What is rarer than common sense and logic in Washington, D.C.? No, not a homegrown New York Yankee. I’m talking about M&A announcements involving telecom equipment makers. Overture Networks, a carrier Ethernet equipment maker based in Research Triangle, N.C. has acquired Richardson, Texas-based Ceterus Networks, whose […]

What is rarer than common sense and logic in Washington, D.C.? No, not a homegrown New York Yankee. I’m talking about M&A announcements involving telecom equipment makers. Overture Networks, a carrier Ethernet equipment maker based in Research Triangle, N.C. has acquired Richardson, Texas-based Ceterus Networks, whose technology enables Ethernet services over copper, for an undisclosed amount of money.

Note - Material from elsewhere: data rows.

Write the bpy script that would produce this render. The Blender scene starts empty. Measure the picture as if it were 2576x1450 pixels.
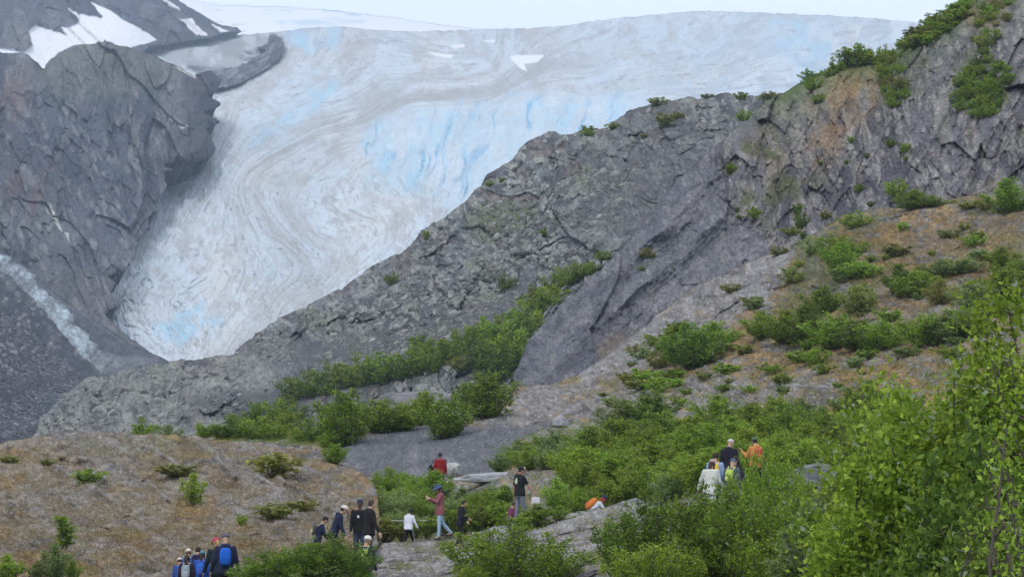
import bpy, bmesh, math, random
import numpy as np
from mathutils import Vector, Matrix
random.seed(7); np.random.seed(7)
S = bpy.context.scene
COL = bpy.data.collections.new('place'); S.collection.children.link(COL)

# ------------------------------------------------------------------ camera, world, sun, exposure
F = 6010.0; PITCH = math.radians(6.0)          # focal length in units of a 2576 x 1450 picture
cd = bpy.data.cameras.new('camera'); cam = bpy.data.objects.new('camera', cd); COL.objects.link(cam)
cd.sensor_width = 36; cd.lens = F/2576*36; cd.clip_start = .5; cd.clip_end = 40000
cam.rotation_euler = (math.pi/2+PITCH, 0, 0); S.camera = cam
SUN_EL, SUN_AZ = math.radians(52), math.radians(-158)    # azimuth from +Y, clockwise
w = bpy.data.worlds.new('World'); S.world = w; w.use_nodes = True
nt = w.node_tree; bg = nt.nodes['Background']
sk = nt.nodes.new('ShaderNodeTexSky'); sk.sky_type = 'NISHITA'; sk.sun_disc = False
sk.sun_elevation = SUN_EL; sk.sun_rotation = SUN_AZ; sk.air_density = 1.0; sk.dust_density = 4.0; sk.ozone_density = 1.0
# thin bright overcast veiling the blue: brighter towards the zenith
tcw = nt.nodes.new('ShaderNodeTexCoord'); sp = nt.nodes.new('ShaderNodeSeparateXYZ'); nt.links.new(tcw.outputs['Generated'], sp.inputs[0])
rp = nt.nodes.new('ShaderNodeValToRGB'); nt.links.new(sp.outputs[2], rp.inputs[0])
rp.color_ramp.elements[0].position = 0; rp.color_ramp.elements[0].color = (1.12, 1.24, 1.40, 1); rp.color_ramp.elements[1].position = .55; rp.color_ramp.elements[1].color = (.92, .96, 1.04, 1)
e_ = rp.color_ramp.elements.new(.26); e_.color = (1.12, 1.22, 1.36, 1)
sc_ = nt.nodes.new('ShaderNodeVectorMath'); sc_.operation = 'SCALE'; sc_.inputs['Scale'].default_value = 7.6; nt.links.new(rp.outputs[0], sc_.inputs[0])
mxw = nt.nodes.new('ShaderNodeMix'); mxw.data_type = 'RGBA'; mxw.inputs[0].default_value = .8
nt.links.new(sk.outputs[0], mxw.inputs[6]); nt.links.new(sc_.outputs[0], mxw.inputs[7]); nt.links.new(mxw.outputs[2], bg.inputs[0]); bg.inputs[1].default_value = .13
sd = bpy.data.lights.new('sun', 'SUN'); so = bpy.data.objects.new('sun', sd); COL.objects.link(so)
sd.energy = .9; sd.angle = math.radians(12); sd.color = (1, .95, .88)
sdir = Vector((math.sin(SUN_AZ)*math.cos(SUN_EL), math.cos(SUN_AZ)*math.cos(SUN_EL), math.sin(SUN_EL)))
so.rotation_euler = sdir.to_track_quat('Z', 'Y').to_euler()
S.view_settings.view_transform = 'Standard'; S.view_settings.look = 'None'; S.view_settings.gamma = 1
S.view_settings.exposure = .5
HAZE = 1.7e-4

# ------------------------------------------------------------------ helpers
def at(u, v, D):
    """world point seen at (u,v) of a 2576x1450 picture, at forward distance D"""
    x = (u-1288)/F; up = (725-v)/F
    y = math.cos(PITCH)-up*math.sin(PITCH); z = math.sin(PITCH)+up*math.cos(PITCH)
    return np.array([x*D/y, D+0*x, z*D/y]) if np.isscalar(u) else np.stack([x*D/y, D+0*x, z*D/y], -1)
def tag(o, label=None, cat=None, group=None, kind=None):
    if label: o['label'] = label
    if cat: o['category'] = cat
    if group: o['group'] = group
    if kind: o['kind'] = kind
    return o
def empty(name, loc, rz=0):
    o = bpy.data.objects.new(name, None); COL.objects.link(o)
    o.location = loc; o.rotation_euler = (0, 0, rz); o.empty_display_size = .2
    return o
def link(name, me, mat, parent=None):
    o = bpy.data.objects.new(name, me); COL.objects.link(o)
    if mat is not None and not me.materials: me.materials.append(mat)
    if parent: o.parent = parent
    return o
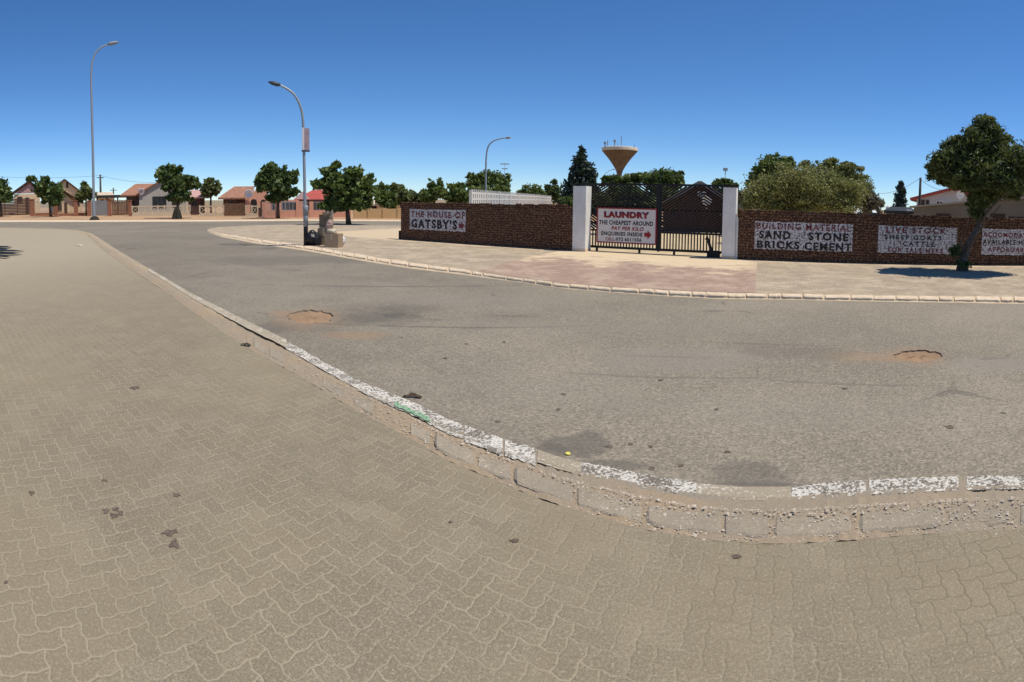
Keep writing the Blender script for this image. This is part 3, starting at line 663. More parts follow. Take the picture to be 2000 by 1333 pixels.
# gate motor at the foot of the right pillar
mo = wall_frame('gate_motor', 'low black gate motor box at the foot of the pillar behind the bars', 'motor', GO-0.26)
x0, x1 = WP(1381, 500, GO-.2)[0], WP(1406, 500, GO-.2)[0]
k = MB(); k.box(x0, x1, 0.0, 0.16, 0.0, 0.13); k.box(x0+0.03, x1-0.03, 0.02, 0.14, 0.13, 0.20); k.build('housing', M_BLACK, mo)
k = MB(); k.tube([(x0+0.13, 0.06, 0.18), (x0+0.04, 0.06, 0.45), (x0-0.02, 0.06, 0.62), (x0-0.06, 0.06, 0.52)], [0.05, 0.045, 0.04, 0.03], 8); k.build('arm', M_BLACK, mo)

# ------------------------------------------------------------------ plants
def scatter(blobs, n, size, clump=26, aspect=1.6, droop=0.0, spread=0.9, shell=0.42, lumps=16):
    """leaf faces spread in clumps through ellipsoids given as (centre, radii)"""
    sub = []
    for c, rad in blobs:                    # break every lobe into smaller uneven ones
        if not lumps: sub.append((c, rad)); continue
        sub.append((c, tuple(np.array(rad)*0.5)))
        for i in range(lumps):
            d = rng.normal(size=3); d /= np.linalg.norm(d); q = rng.uniform(.35, 1.1)**.8; f = rng.uniform(.12, .30)*(1.0 if q < .95 else .7)
            sub.append((tuple(np.array(c)+d*q*np.array(rad)*(1-f*.45)), tuple(np.array(rad)*f*np.array((1.1, 1.1, .85)))))
    blobs = sub
    vol = np.array([b[1][0]*b[1][1]*b[1][2] for b in blobs])**0.7; vol /= vol.sum()
    V = []; T = []
    for (c, rad), w in zip(blobs, vol):
        m = max(8, int(n*w)); nc = max(3, m//clump)
        d = rng.normal(size=(nc, 3)); d /= np.linalg.norm(d, axis=1)[:, None]
        cc = d*(rng.random(nc)**shell)[:, None]*np.array(rad)*0.95
        tone = rng.random(nc)
        idx = rng.integers(0, nc, m)
        sp = min(rad)*0.95*spread
        p = cc[idx]+np.clip(rng.normal(size=(m, 3)), -1.5, 1.5)*sp*np.array([1, 1, 0.75])+np.array(c)
        a = rng.normal(size=(m, 3)); a[:, 2] = a[:, 2]*(1-droop)-droop*1.2; a /= np.linalg.norm(a, axis=1)[:, None]
        b = np.cross(a, rng.normal(size=(m, 3))); b /= np.linalg.norm(b, axis=1)[:, None]
        s = size*rng.uniform(0.55, 1.4, m)[:, None]
        a = a*s*aspect/2; b = b*s/2
        V.append(np.stack([p-a, p+b*0.9-a*0.1, p+a, p-b*0.9-a*0.1], 1)); T.append(np.clip(tone[idx]*0.65+rng.random(m)*0.45, 0, 1))
    return np.concatenate(V), np.concatenate(T)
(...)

Ceterus was founded in 2001 and raised a lot of money from investors including Sevin Rosen Funds, comVentures, Intel Capital and Aldus. They raised $20 million in May 2007, so I’m guessing they must be running low on cash — hence the deal. Overture, by way of comparison, has raised more than $26 million from Lehman Brothers Venture Partners, Morgenthaler Ventures and others.

The combined companies are rumored to have revenues of around $45 million, according to Light Reading, which also reports that it would have 180 customers worldwide, among them TW Telecom, Cable & Wireless and COLT Telecom. I asked Overture how many customers Ceterus will bring to the table, but all they’d say was that with this deal Overture will now have a bigger set of offerings for its customers.

Overture’s reason for the deal: big demand for Ethernet equipment for cellular backhaul networks. As I’ve said before, wireless carriers are seeing a big demand for bandwidth thanks to the rollout of their 3G networks and growing popularity of devices such as Apple’s iPhone. Infonetics Research predicts that demand for wireless backhaul gear will hit about $10 billion by 2011.

  1. Actually, the plain ol’ Carrier Ethernet business is a rare bright spot in the Telecom world – even without considering mobile backhaul. Accroding to Heavy Reading, the Ethernet over TDM market is set to grow in value from around $78 million in 2007 to more than $270 milion in 2011. I am not sure that the market will meet the HR forecast in this economic environment, but still it will be quite good in comparison to rest of the industry.

    Share
  2. I’m still a little challenged to understand if Carrier Ethernet is really the golden solution for mobile backhaul, given how much some of the equipment vendors (and carriers themselves) talk about deploying rich services as far out at the edge of the network as possible. The further out things go, the more you need QoS, and suddenly a connection model doesn’t seem as realistic.